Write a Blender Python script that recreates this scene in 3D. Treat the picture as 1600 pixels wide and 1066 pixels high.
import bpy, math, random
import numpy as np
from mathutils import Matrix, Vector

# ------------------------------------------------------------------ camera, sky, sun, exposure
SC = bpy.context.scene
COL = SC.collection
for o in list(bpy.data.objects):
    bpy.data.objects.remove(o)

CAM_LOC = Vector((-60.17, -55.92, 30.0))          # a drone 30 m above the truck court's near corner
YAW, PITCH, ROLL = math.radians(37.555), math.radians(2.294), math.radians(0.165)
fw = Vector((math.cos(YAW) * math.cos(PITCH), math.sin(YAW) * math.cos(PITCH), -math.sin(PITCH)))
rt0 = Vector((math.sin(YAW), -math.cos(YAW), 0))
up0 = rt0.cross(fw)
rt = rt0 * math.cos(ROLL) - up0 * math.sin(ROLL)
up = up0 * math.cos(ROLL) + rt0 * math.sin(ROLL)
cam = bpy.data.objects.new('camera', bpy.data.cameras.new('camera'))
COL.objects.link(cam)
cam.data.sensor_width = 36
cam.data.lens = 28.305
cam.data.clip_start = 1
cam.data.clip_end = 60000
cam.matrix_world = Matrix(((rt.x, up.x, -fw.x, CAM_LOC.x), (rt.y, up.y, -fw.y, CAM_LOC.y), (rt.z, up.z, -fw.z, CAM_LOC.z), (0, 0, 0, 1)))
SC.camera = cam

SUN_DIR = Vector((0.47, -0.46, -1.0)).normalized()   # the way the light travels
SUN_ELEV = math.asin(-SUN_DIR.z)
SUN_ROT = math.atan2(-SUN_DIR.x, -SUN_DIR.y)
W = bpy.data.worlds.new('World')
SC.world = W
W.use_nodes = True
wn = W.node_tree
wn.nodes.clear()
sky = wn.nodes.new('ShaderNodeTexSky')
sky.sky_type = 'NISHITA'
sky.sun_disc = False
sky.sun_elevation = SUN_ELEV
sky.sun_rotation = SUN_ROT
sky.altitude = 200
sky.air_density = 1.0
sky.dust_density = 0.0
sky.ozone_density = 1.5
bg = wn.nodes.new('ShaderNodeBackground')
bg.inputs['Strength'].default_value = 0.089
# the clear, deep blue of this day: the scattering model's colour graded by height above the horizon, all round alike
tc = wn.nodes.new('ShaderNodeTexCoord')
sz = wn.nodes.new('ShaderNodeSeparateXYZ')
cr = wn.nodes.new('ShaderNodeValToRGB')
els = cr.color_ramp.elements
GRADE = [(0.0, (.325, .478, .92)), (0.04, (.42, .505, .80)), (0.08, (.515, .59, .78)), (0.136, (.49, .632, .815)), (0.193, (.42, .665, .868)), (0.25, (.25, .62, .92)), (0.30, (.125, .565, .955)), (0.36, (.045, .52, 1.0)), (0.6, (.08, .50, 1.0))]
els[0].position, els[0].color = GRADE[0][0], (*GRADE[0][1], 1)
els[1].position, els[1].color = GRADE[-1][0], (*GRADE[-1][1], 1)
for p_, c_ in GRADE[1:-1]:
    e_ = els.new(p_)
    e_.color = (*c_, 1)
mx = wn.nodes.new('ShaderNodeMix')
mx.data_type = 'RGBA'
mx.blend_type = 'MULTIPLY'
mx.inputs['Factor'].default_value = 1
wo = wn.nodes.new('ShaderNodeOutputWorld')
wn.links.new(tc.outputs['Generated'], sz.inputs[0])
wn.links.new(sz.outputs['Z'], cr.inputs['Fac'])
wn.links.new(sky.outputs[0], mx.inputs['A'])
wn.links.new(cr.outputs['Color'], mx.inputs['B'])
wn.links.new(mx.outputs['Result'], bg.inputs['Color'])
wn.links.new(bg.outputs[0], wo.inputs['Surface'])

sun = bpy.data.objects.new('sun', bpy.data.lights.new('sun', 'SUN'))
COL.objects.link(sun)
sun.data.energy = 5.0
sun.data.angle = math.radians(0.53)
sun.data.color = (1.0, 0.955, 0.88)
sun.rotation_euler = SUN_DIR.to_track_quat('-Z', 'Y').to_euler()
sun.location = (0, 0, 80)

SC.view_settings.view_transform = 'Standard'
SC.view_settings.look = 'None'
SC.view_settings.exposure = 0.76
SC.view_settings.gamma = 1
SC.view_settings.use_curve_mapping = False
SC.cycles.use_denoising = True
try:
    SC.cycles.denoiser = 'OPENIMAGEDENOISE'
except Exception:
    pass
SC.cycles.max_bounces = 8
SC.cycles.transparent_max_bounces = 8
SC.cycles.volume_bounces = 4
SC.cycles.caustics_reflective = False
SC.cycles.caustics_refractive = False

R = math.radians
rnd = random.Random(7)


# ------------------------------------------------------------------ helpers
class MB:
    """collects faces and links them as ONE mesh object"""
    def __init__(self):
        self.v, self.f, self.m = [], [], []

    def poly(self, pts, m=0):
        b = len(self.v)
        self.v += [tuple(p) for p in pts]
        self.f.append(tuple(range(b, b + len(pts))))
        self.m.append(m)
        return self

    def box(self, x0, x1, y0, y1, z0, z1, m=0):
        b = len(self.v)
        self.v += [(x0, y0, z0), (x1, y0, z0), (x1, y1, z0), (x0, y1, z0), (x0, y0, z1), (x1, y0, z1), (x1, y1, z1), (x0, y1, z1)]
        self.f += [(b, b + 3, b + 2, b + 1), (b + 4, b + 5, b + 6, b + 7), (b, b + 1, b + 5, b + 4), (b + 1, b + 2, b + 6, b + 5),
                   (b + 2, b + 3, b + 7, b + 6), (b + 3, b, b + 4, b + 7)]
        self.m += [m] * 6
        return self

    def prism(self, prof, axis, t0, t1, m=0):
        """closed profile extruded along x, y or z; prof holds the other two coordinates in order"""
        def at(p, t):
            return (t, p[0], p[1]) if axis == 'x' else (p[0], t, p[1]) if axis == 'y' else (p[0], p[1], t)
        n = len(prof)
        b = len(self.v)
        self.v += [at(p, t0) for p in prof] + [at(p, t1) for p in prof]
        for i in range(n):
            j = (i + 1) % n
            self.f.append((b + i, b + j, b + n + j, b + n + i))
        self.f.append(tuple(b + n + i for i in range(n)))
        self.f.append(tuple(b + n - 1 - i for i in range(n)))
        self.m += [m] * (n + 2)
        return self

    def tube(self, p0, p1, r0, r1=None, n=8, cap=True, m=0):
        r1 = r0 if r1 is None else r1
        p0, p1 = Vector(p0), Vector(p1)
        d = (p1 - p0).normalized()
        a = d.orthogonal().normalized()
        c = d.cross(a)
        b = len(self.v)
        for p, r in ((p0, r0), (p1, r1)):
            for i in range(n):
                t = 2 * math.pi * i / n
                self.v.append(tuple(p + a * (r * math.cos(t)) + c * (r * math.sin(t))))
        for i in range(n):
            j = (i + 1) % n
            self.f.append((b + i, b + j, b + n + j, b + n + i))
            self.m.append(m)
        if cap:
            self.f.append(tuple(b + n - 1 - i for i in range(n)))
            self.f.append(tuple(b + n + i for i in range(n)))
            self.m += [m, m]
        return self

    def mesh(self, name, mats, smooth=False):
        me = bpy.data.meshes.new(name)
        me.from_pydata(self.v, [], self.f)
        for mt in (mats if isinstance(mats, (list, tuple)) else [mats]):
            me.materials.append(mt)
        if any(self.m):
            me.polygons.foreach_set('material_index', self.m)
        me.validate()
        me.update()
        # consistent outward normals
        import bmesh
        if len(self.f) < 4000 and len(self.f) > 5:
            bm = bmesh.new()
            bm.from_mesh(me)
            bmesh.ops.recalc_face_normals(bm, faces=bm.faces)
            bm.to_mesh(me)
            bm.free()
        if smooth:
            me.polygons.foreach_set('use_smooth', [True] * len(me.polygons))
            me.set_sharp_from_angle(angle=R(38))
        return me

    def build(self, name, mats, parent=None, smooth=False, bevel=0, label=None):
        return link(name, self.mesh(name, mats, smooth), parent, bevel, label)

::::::

Each line above that includes "this" counts once; state the total and nothing more.

2